▶ [INFORMATION PROVIDED]:
++++++++++

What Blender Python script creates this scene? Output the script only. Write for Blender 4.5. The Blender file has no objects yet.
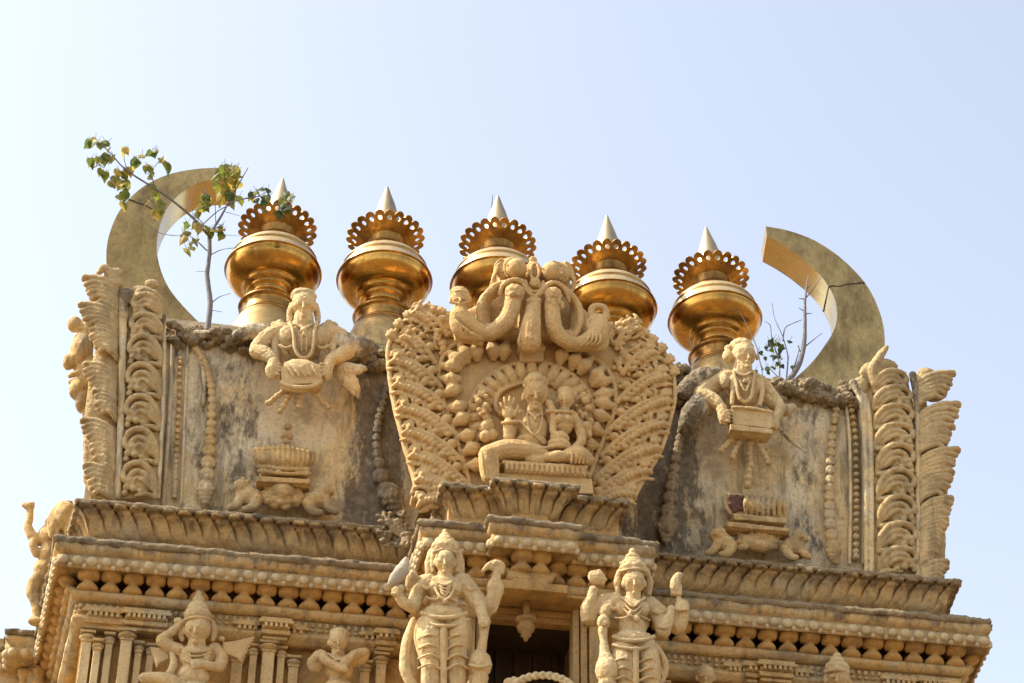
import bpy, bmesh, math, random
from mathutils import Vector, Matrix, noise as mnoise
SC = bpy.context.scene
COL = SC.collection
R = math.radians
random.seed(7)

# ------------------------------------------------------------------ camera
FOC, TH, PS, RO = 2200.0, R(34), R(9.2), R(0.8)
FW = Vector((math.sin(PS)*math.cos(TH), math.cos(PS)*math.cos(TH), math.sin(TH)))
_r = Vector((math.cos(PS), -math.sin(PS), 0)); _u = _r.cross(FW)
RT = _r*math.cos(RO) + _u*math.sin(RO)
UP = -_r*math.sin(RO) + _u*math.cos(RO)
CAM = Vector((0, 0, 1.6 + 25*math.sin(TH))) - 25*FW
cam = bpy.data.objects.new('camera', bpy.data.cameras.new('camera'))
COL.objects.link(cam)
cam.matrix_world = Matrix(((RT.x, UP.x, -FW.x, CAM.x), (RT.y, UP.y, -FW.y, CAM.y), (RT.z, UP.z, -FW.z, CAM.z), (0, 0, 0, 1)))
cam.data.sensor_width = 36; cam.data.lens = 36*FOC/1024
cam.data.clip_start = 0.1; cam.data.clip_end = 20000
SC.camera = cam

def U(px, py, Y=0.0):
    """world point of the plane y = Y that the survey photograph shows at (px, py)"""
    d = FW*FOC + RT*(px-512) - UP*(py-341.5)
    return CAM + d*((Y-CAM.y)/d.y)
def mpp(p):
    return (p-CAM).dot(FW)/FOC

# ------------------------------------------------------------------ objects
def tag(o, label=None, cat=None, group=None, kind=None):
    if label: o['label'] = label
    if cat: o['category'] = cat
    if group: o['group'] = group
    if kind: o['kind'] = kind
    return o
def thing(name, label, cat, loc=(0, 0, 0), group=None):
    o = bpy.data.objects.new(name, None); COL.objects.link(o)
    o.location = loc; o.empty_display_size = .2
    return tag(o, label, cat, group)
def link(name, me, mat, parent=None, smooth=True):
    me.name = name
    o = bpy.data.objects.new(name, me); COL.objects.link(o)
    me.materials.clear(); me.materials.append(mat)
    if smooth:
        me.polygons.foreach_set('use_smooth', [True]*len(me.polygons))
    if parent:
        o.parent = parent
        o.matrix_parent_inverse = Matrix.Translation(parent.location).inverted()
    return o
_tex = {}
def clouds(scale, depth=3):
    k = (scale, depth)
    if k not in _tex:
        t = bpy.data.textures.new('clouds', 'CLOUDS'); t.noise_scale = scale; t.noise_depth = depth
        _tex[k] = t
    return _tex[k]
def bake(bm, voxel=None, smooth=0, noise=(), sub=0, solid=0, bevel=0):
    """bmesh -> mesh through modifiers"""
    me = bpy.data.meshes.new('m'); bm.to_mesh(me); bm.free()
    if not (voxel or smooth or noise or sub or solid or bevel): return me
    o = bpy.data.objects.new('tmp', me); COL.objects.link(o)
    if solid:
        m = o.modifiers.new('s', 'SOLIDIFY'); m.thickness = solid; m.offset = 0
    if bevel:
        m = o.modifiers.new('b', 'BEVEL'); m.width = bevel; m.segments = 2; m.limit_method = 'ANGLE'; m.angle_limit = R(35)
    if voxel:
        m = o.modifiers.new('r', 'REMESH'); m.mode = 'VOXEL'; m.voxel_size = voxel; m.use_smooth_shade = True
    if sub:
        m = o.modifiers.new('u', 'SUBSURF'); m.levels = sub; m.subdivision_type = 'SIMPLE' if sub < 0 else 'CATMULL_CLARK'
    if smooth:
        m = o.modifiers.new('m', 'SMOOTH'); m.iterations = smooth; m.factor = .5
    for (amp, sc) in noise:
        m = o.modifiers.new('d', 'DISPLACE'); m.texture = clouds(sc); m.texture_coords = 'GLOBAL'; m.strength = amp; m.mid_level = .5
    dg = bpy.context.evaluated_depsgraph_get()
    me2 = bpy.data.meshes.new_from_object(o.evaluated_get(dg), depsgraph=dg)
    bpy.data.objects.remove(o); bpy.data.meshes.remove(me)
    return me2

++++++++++

▶ [EXERCISE TASK]: Your task is to reproduce exactly the lines from the start of the data above through the line containing "random.seed(7)", leaving every picture out.

▶ [EXPECTED ANSWER]:
What Blender Python script creates this scene? Output the script only. Write for Blender 4.5. The Blender file has no objects yet.
import bpy, bmesh, math, random
from mathutils import Vector, Matrix, noise as mnoise
SC = bpy.context.scene
COL = SC.collection
R = math.radians
random.seed(7)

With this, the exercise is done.